### Exercise aim
Leave out any picture and return the remaining listing below exactly as given.

### Stored data
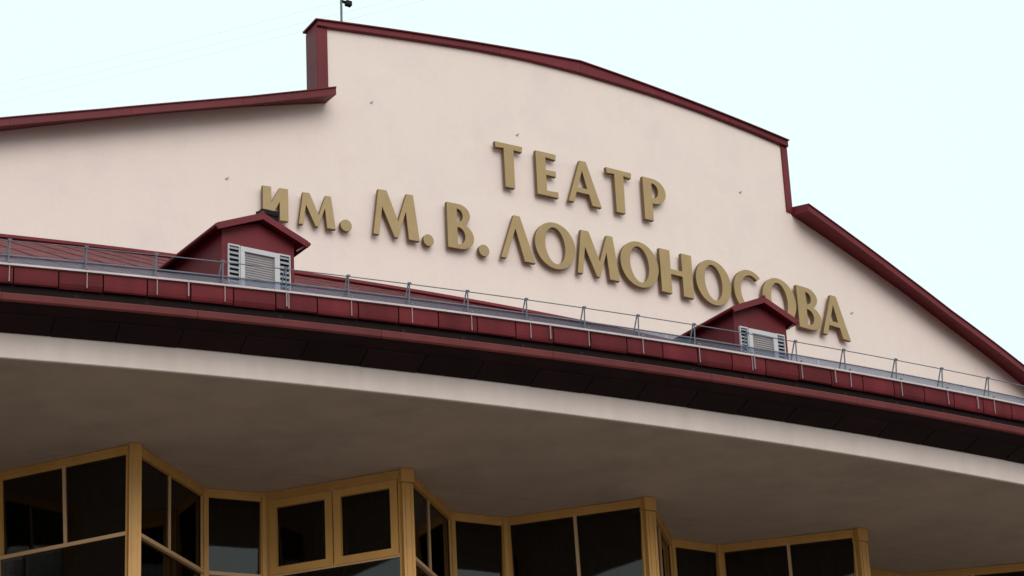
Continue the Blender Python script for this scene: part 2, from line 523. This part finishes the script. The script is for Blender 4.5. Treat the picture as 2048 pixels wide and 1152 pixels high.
for i in range(len(pts) - 1):
    A, B = P3[i], P3[i + 1]
    u = (B - A); L = u.length; u.normalize()
    n = Vector((u.y, -u.x, 0))       # outward
    def fn(x, y, z, A=A, u=u, n=n):
        q = A + u * x + n * y
        return (q.x, q.y, z + EYE)
    is_long = pts[i][2] == 'valley' and pts[i + 1][2] == 'ridge'
    is_small = pts[i][2] == 'valley' and pts[i + 1][2] == 'valley'
    LEAN = LEAN0 if (is_long or is_small) else 0.0
    sash = is_long and pts[i][3] == 0
    e = 0.10 if is_long else 0.07
    tr = 0.055
    boxes = [(0, L, -0.05, 0.046, ZT - 0.13, ZT - 0.002), (0, L, -0.045, 0.058, ZT - 0.05, ZT - 0.004),
             (0.0, e, -0.07, 0.048, ZB, ZT - 0.13), (L - e, L, -0.07, 0.048, ZB, ZT - 0.13), (0, L, -0.05, 0.04, ZB - 0.12, ZB)]
    fr = wbox(fn, 'window', M['ochre'], bld, boxes)
    wbox(fn, 'transom', M['ochre_light'], fr, [(e, L - e, -0.07, 0.052, ZTR - 0.028, ZTR + 0.025)])
    mid = [] if is_small else [L * 0.5]
    for x in mid:
        zc = (ZTR + ZT) / 2 - 0.05
        gm = lambda x_, y_, z_, fn=fn, zc=zc, LEAN=LEAN: fn(x_, y_ + (z_ - zc) * LEAN, z_)
        wbox(gm, 'mullion', M['ochre_light'], fr, [(x - 0.024, x + 0.024, -0.05, 0.014, ZTR + 0.0, ZT - 0.10)])
    xs = [e] + mid + [L - e]
    for a, b in zip(xs, xs[1:]):
        pane(fn, fr, a + 0.001, b - 0.001, ZTR + 0.02, ZT - 0.125, LEAN)
        if sash:
            f0, f1, g0, g1, w = a + 0.01, b - 0.01, ZTR + 0.0, ZT - 0.14, 0.11
            wbox(fn, 'sash_frame', M['ochre'], fr, [(f0, f1, 0.002, 0.068, g1 - w, g1), (f0, f1, 0.002, 0.068, g0, g0 + w),
                 (f0, f0 + w, 0.002, 0.066, g0 + w, g1 - w), (f1 - w, f1, 0.002, 0.066, g0 + w, g1 - w)])
    for z0, z1 in ((9.52, ZTR - 0.028), (8.3, 9.48), (ZB, 8.26)):
        pane(fn, fr, e + 0.001, L - e - 0.001, z0, z1, LEAN)
    for z in (9.5, 8.28):
        wbox(fn, 'transom', M['ochre_light'], fr, [(e, L - e, -0.04, 0.03, z - 0.03, z + 0.025)])
    # curtain behind, and the wall below the glazing
    m = MB()
    N = max(8, int(L / 0.06))
    c0 = 0.36 if pts[i][2] == 'ridge' else -0.12
    c1 = L - 0.36 if pts[i + 1][2] == 'ridge' else L + 0.12
    for k in range(N):
        x0, x1 = c0 + (c1 - c0) * k / N, c0 + (c1 - c0) * (k + 1) / N
        y0, y1 = (-0.36 if k % 2 else -0.30), (-0.30 if k % 2 else -0.36)
        m.quad(fn(x0, y0, ZB), fn(x1, y1, ZB), fn(x1, y1, ZT - 0.01), fn(x0, y0, ZT - 0.01))
    c = m.build('curtain', M['curtain'], fr)
    wbox(fn, 'wall_panel', M['stone'], bld, [(0, L, -0.2, 0.02, -EYE, ZB - 0.12)])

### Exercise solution
Continue the Blender Python script for this scene: part 2, from line 523. This part finishes the script. The script is for Blender 4.5. Treat the picture as 2048 pixels wide and 1152 pixels high.
for i in range(len(pts) - 1):
    A, B = P3[i], P3[i + 1]
    u = (B - A); L = u.length; u.normalize()
    n = Vector((u.y, -u.x, 0))       # outward
    def fn(x, y, z, A=A, u=u, n=n):
        q = A + u * x + n * y
        return (q.x, q.y, z + EYE)
    is_long = pts[i][2] == 'valley' and pts[i + 1][2] == 'ridge'
    is_small = pts[i][2] == 'valley' and pts[i + 1][2] == 'valley'
    LEAN = LEAN0 if (is_long or is_small) else 0.0
    sash = is_long and pts[i][3] == 0
    e = 0.10 if is_long else 0.07
    tr = 0.055
    boxes = [(0, L, -0.05, 0.046, ZT - 0.13, ZT - 0.002), (0, L, -0.045, 0.058, ZT - 0.05, ZT - 0.004),
             (0.0, e, -0.07, 0.048, ZB, ZT - 0.13), (L - e, L, -0.07, 0.048, ZB, ZT - 0.13), (0, L, -0.05, 0.04, ZB - 0.12, ZB)]
    fr = wbox(fn, 'window', M['ochre'], bld, boxes)
    wbox(fn, 'transom', M['ochre_light'], fr, [(e, L - e, -0.07, 0.052, ZTR - 0.028, ZTR + 0.025)])
    mid = [] if is_small else [L * 0.5]
    for x in mid:
        zc = (ZTR + ZT) / 2 - 0.05
        gm = lambda x_, y_, z_, fn=fn, zc=zc, LEAN=LEAN: fn(x_, y_ + (z_ - zc) * LEAN, z_)
        wbox(gm, 'mullion', M['ochre_light'], fr, [(x - 0.024, x + 0.024, -0.05, 0.014, ZTR + 0.0, ZT - 0.10)])
    xs = [e] + mid + [L - e]
    for a, b in zip(xs, xs[1:]):
        pane(fn, fr, a + 0.001, b - 0.001, ZTR + 0.02, ZT - 0.125, LEAN)
        if sash:
            f0, f1, g0, g1, w = a + 0.01, b - 0.01, ZTR + 0.0, ZT - 0.14, 0.11
            wbox(fn, 'sash_frame', M['ochre'], fr, [(f0, f1, 0.002, 0.068, g1 - w, g1), (f0, f1, 0.002, 0.068, g0, g0 + w),
                 (f0, f0 + w, 0.002, 0.066, g0 + w, g1 - w), (f1 - w, f1, 0.002, 0.066, g0 + w, g1 - w)])
    for z0, z1 in ((9.52, ZTR - 0.028), (8.3, 9.48), (ZB, 8.26)):
        pane(fn, fr, e + 0.001, L - e - 0.001, z0, z1, LEAN)
    for z in (9.5, 8.28):
        wbox(fn, 'transom', M['ochre_light'], fr, [(e, L - e, -0.04, 0.03, z - 0.03, z + 0.025)])
    # curtain behind, and the wall below the glazing
    m = MB()
    N = max(8, int(L / 0.06))
    c0 = 0.36 if pts[i][2] == 'ridge' else -0.12
    c1 = L - 0.36 if pts[i + 1][2] == 'ridge' else L + 0.12
    for k in range(N):
        x0, x1 = c0 + (c1 - c0) * k / N, c0 + (c1 - c0) * (k + 1) / N
        y0, y1 = (-0.36 if k % 2 else -0.30), (-0.30 if k % 2 else -0.36)
        m.quad(fn(x0, y0, ZB), fn(x1, y1, ZB), fn(x1, y1, ZT - 0.01), fn(x0, y0, ZT - 0.01))
    c = m.build('curtain', M['curtain'], fr)
    wbox(fn, 'wall_panel', M['stone'], bld, [(0, L, -0.2, 0.02, -EYE, ZB - 0.12)])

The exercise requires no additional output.